Weber's Theory on Industrial Location


The industrial location is affected by two economic variables, such as the techniques and the scale of production. Many theories have been formulated to find the optimal industrial location where the input costs are at their lowest and the revenues generated out of them are at their highest, obtaining maximum profit. Hence, the locational theories are divided into two groups namely, the least cost approach and the maximum revenue approach theories, out of which Alfred Weber chose the least cost approach to root the location of an industry or a firm.

Historical Background

In 1909, Alfred Weber, the German economist, published his classic work 'Uber den Stanford der Industrien' which later known as 'The Least Cost Location Theory'. He filled a theoretical gap created by classical economists by giving scientific elucidation to locational theories using his deterministic and normative approach. The central aim of his theory was to explain the location of an industry based on three economic factors such as transportation costs, labor costs, and agglomeration costs.

Principles

According to Alfred Weber, the redistributive movement of industries from one place to another is determined by regional and agglomerative factors.

Regional factors

  • Transportation costs

Transportation costs play a vital role in determining the location of industry. This cost is influenced by the weight of the product to be transported and the distance to be covered. According to Weber, if the raw material used for an industry is naturally weight losing, such as sugar cane, the location of the industry should be shifted near the source of raw material. Similarly, if an industry uses weight gaining raw materials such as cotton, the industry should be located anywhere between the source of raw material and the market. For the weight losing and weight gaining manufacturing industries that use more than one raw material, Alfred Weber’s location triangle model comes into picture.

  • Labor costs

Industries generally tend to be located in areas where the labor cost is low. This factor also depends on the transportation costs. An industry will be relocated optimally if in case, the rise in the transportation cost is less than that of labor savings.

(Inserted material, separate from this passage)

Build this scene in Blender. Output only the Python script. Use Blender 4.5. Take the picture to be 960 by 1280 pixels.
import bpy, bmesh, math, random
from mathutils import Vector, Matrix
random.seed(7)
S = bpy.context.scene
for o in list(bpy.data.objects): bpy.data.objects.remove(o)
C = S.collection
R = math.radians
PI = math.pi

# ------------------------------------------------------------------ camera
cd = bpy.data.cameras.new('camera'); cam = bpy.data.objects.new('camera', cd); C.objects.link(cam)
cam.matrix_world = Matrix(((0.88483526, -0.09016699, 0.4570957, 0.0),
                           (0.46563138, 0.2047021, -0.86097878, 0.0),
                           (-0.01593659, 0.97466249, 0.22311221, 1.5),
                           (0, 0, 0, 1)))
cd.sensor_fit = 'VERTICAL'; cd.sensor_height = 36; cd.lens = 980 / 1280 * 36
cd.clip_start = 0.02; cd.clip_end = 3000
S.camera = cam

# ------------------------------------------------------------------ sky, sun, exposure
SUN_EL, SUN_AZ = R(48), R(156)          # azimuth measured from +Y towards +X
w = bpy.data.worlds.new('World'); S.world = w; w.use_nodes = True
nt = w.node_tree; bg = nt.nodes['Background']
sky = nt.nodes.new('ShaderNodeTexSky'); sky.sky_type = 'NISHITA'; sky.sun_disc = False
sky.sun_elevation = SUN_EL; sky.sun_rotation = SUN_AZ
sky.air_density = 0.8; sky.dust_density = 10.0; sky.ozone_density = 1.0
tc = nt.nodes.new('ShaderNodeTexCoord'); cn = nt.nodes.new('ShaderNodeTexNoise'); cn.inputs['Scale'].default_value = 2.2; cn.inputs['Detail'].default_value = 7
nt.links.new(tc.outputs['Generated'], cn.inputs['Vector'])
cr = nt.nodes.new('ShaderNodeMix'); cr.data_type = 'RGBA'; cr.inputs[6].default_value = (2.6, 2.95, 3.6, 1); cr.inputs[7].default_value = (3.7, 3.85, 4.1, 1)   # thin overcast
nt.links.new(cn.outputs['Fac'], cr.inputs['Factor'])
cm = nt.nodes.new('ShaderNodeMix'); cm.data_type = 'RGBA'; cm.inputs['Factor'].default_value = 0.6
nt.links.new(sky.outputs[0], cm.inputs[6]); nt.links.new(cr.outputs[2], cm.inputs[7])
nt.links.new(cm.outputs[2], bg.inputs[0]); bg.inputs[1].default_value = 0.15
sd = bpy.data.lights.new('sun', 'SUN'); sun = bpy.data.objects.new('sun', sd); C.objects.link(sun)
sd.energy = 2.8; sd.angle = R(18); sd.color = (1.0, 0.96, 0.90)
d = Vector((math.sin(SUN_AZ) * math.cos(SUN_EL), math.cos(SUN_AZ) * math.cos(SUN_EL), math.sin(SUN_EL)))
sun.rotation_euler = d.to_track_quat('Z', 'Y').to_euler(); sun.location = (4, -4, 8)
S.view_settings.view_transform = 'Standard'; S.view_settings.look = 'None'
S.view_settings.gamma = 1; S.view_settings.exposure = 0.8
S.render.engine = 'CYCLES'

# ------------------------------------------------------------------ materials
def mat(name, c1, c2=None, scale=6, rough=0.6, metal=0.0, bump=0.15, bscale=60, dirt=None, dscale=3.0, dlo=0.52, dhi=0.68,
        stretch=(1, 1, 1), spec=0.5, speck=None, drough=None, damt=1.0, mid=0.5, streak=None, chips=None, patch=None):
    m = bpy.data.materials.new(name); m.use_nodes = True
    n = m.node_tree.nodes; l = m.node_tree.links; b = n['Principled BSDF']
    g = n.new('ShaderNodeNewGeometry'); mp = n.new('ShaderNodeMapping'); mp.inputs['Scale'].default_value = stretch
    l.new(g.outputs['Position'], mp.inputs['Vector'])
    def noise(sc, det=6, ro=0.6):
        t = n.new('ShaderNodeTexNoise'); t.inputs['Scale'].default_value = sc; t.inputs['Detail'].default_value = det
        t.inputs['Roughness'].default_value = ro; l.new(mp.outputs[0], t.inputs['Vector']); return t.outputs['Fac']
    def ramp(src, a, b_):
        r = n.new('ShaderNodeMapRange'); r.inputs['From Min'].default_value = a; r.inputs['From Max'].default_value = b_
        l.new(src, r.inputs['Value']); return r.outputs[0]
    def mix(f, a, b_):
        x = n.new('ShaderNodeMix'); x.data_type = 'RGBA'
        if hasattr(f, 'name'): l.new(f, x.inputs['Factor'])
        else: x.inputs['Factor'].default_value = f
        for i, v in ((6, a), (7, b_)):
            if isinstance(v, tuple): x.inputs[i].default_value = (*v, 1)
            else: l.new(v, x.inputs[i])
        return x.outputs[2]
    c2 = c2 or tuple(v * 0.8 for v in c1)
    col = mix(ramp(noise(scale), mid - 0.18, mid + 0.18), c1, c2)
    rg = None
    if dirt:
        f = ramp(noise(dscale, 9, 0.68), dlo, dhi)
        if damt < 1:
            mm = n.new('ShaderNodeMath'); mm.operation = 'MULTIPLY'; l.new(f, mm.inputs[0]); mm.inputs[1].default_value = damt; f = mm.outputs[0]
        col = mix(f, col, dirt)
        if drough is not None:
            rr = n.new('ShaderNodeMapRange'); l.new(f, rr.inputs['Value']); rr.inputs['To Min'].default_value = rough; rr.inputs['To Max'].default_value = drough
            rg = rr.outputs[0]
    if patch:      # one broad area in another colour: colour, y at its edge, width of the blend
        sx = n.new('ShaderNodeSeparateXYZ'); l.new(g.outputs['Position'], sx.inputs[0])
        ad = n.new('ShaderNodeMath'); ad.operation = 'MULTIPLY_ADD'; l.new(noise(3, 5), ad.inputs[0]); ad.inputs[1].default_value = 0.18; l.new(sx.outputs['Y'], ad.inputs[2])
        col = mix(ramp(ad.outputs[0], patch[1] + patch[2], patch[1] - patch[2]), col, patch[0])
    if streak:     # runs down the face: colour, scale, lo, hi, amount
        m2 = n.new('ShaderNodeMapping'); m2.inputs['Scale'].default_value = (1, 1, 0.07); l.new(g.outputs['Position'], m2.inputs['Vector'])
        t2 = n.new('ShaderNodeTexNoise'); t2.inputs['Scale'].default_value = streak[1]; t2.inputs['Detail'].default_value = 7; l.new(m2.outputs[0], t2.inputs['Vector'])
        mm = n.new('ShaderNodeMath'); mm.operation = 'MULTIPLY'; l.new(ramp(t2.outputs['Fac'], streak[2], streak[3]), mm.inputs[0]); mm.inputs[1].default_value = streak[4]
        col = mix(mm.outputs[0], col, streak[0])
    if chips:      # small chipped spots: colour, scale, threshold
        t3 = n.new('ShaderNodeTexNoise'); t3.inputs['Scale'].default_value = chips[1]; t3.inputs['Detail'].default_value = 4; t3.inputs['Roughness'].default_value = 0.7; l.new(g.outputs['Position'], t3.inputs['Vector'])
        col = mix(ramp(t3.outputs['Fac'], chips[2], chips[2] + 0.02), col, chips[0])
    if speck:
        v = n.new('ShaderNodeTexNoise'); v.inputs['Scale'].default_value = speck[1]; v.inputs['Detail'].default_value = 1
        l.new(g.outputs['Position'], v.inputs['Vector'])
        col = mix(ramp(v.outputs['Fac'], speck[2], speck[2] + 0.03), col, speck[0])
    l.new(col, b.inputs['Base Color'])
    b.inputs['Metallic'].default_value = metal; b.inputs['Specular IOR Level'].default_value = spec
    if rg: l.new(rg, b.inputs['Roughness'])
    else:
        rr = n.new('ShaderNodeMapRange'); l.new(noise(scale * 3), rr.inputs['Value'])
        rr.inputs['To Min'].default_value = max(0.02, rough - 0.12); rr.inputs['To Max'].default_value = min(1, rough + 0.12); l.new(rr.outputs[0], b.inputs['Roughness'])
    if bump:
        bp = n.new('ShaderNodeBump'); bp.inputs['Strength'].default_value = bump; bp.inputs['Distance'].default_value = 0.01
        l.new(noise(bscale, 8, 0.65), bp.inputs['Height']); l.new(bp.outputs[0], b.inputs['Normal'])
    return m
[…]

Isodapane is an imaginary line that joins the areas that have the same labor cost.

P represents the least Transporation cost point

M1, M2 are the raw materials

C represents the City/Market

L1, L2 are the different possible locations for the industry

By analyzing the above given, the labor cost saved will be more than the uplifted transportation cost. This makes L1 the more profitable location for industry than point P.

Agglomerative Factors

Agglomeration factors can deflect the location of a factory even from a least cost transport point since they can complement a factory in close association with other industries. Such factors include banking and insurance facilities, the sharing of specialized equipment and services, large-scale marketing among others. As a result, the industries centralize at a particular place. For instance, the agglomeration of software, electronic and ready-made industries in the Bangalore-Chennai-Coimbatore industrial region makes them complementary to one another.

Assumptions

To reduce the complexities of the real-world scenario, he considered certain assumptions as follows.

  • There existed a single, isolated country that is homogenous in terms of climate, topography, soil, ethnicity of people, skills of the people, distribution of population, economic system, and technology.

  • Labor is geographically fixed. The wages vary from one location to another

  • Natural resources are unevenly distributed on the plain. The raw materials can be found in specific locations only.

  • There is no regional variation in the costs of labor, equipment or depreciation of fixed capital

  • Entrepreneurs focus on minimizing the total production cost.

  • There exists a condition of perfect competition without any monopolistic advantage for firm

  • Markets are at a specific location and are fixed in nature

  • Transportation costs are uniform and influenced by weight and distance.

Criticism

Many of the assumptions made by Weber were quite unrealistic in nature, failing to consider real-world conditions.

  • The single, isolated market is nowhere to be found in the contemporary world scenario

  • The climate, topography, and soil are heterogenous in nature.

  • Laborers tend to migrate nowadays, which contradicts Alfred Weber's view on the static nature of labor.

  • The costs of labor, equipment and depreciation of fixed capital undergo regional variation.

  • There is no fixed point in the market due to globalization.

  • Alfred Weber failed to consider the importance of demand and focused mainly on the supply side.

  • Transportation costs do not match proportionately with the weight and distance.

Conclusion

Alfred Weber's theory is applicable to industries with a high material index and has various significance when it is realized in the contemporary world. Considering the industrial development and scientific advancements, this model is getting outdated that question its complete acceptance.

Frequently Asked Questions

What is the main objective of Alfred Weber's model of industrial location?

Alfred Weber's Theory on industrial location aims to find the optimal location for a firm that can maximize the profit and minimize the input cost.

What are the three major principles of Alfred Weber's theory?

These three principles are −

  • Labor costs

  • Transportation costs

  • Agglomeration costs

What is Isodapane?

Isodapane is an imaginary line that joins the areas that have the same labor cost.